Microsoft battles class-action over WGA antipiracy technology

At risk, 'hundreds of millions of dollars' if millions of Windows XP users join case

Microsoft is slamming a lawsuit that claims it misled millions of Windows XP users about that company's anti-piracy software, calling the lawsuit "fictional," "demonstrably false" and from an "alternate universe."

The company said last week that it also opposes a move to grant the case class-action status, court documents show.

The three-year-old lawsuit accuses Microsoft of duping consumers by labeling its Windows Genuine Advantage (WGA) software a critical security update, and failing to tell them that WGA collected information from their PCs and frequently "phoned home" that data to its servers.

In June 2006, Microsoft began pushing WGA to Windows XP users via Windows Update, the company's default update service, as a "high priority" update that was automatically downloaded and installed to most machines. Shortly after that, Microsoft acknowledged that WGA transmitted information whenever a user logged on to Windows XP. Under pressure from an intense user backlash, it later reduced the frequency of the piracy checks.

Microsoft relies on WGA to detect bootlegged copies of Windows; if the software sniffs out a counterfeit, WGA posts constant nagging messages on the screen.

In documents filed with a Seattle federal court on Sept. 22, Microsoft asked that a request for class-action status -- a move that would open the case to millions of Americans, and open up Microsoft to significant damages if it loses -- be denied.

"Ignoring the evidence, Plaintiffs tell an outrageously fictional tale of how Microsoft supposedly 'forced' WGA Validation onto more than 350 million Windows XP computers," Microsoft said in the opposition brief submitted to U.S. District Court Judge Richard Jones. "Without any evidence, Plaintiffs assert that Microsoft achieved this distribution by threatening to withhold critical security updates and breaking into computers without their owners' consent."

Company lawyers also claimed that the plaintiffs had constructed an "alternate universe" that had no connection to the facts. "The fictional thesis on which Plaintiffs base their motion is demonstrably false," Microsoft attorneys argued.

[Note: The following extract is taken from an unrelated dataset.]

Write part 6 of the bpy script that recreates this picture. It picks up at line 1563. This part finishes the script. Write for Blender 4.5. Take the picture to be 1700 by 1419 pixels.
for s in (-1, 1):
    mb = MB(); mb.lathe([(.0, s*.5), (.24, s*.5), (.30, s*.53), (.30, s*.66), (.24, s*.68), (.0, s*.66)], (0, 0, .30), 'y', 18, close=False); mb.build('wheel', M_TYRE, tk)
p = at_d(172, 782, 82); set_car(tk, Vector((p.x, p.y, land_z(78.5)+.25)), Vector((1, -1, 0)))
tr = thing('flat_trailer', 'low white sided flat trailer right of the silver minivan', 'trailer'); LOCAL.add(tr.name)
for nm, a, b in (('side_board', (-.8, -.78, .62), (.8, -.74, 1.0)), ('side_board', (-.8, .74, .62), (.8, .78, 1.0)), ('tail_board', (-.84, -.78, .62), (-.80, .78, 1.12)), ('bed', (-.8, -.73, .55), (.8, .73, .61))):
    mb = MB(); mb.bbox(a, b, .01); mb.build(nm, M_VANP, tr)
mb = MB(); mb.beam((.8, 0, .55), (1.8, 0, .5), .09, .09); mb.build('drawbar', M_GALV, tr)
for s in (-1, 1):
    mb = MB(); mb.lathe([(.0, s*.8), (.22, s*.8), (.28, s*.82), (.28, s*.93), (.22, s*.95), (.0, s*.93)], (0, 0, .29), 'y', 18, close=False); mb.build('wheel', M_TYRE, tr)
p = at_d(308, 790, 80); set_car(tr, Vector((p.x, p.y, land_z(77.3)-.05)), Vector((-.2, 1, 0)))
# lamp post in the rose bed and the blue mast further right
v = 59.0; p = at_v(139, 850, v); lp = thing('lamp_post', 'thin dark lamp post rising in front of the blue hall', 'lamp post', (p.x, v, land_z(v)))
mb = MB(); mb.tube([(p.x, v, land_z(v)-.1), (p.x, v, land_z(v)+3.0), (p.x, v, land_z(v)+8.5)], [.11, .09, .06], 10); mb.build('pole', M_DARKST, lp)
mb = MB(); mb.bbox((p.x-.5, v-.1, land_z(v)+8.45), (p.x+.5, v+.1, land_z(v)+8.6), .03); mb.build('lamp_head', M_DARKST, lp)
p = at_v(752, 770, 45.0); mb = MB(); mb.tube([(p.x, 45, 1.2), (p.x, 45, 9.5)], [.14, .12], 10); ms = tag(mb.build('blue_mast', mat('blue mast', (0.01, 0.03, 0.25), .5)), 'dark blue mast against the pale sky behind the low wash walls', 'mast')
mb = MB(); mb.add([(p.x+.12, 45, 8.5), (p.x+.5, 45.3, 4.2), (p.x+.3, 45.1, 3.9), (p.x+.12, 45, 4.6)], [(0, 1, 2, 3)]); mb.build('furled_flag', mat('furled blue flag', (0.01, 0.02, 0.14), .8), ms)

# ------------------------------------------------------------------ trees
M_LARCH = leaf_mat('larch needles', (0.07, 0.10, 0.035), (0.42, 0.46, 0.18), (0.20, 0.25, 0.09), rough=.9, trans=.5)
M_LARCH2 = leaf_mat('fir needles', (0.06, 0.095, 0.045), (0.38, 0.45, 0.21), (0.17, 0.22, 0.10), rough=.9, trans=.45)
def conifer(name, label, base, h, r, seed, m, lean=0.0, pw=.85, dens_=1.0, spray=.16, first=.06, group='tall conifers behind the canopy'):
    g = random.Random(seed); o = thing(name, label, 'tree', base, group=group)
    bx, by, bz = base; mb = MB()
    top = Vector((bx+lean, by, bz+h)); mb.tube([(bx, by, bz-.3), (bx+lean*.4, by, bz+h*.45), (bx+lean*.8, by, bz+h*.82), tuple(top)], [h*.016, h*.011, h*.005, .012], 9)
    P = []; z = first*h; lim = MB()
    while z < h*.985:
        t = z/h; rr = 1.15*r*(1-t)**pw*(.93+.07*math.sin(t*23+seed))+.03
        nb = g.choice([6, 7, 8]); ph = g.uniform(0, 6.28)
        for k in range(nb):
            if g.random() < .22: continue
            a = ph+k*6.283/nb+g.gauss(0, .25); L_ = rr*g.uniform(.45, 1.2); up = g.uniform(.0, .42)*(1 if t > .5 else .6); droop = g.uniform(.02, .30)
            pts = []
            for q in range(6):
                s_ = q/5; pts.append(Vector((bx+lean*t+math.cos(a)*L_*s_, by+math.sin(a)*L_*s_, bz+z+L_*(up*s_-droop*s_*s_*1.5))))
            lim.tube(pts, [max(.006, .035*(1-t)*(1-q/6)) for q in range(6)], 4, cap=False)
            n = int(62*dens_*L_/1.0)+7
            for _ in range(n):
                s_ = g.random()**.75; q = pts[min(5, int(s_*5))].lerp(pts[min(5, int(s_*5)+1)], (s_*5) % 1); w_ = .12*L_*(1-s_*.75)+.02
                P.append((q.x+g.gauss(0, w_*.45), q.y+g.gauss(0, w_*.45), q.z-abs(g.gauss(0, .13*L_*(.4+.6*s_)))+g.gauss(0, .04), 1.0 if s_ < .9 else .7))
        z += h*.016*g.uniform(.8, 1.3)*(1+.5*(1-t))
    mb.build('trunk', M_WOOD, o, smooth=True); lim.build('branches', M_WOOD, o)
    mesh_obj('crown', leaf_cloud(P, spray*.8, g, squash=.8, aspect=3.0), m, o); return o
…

Specifically, Microsoft denied that it had ever withheld patches from users running counterfeit Windows XP. "Despite Plaintiffs' assertions to the contrary, Microsoft never withheld any critical updates or security updates designed to improve the existing functionality of Windows XP, regardless of whether a user's copy of Windows XP was genuine," the company countered.

A class-action for the case is unfeasible, Microsoft said, because it would require inspecting "tens of millions of individual computers," an impossible task. "Each inspection would require a skilled computer technician and cost hundreds of dollars more than the $5 Plaintiffs seek for each proposed class member," said Microsoft.

If class-action status is granted, Microsoft could face serious damages, its lawyers acknowledged as they cast the plaintiffs as gold diggers. "Plaintiffs seek hundreds of millions of dollars on behalf of tens of millions of persons for twelve forms of alleged damages," said Microsoft.

This case has had a relatively low profile in the press. Nearly a year ago, however, Computerworld reported that Jones had granted Microsoft's request to keep secret sections of the WGA software development kit (SDK). Making those details public, Microsoft argued, would give hackers inside information on how to break, or crack, WGA.

Microsoft's WGA, however, has often made news. In August 2007, a day-long server outage riled thousands of users who were mistakenly fingered for running counterfeit copies of Windows. More recently, Microsoft confirmed that it will not allow users with pirated Windows to install its free Security Essentials software.

According to the court docket, the case, which currently involves nine plaintiffs, including two companies, is set to go to trial Jan. 25, 2010.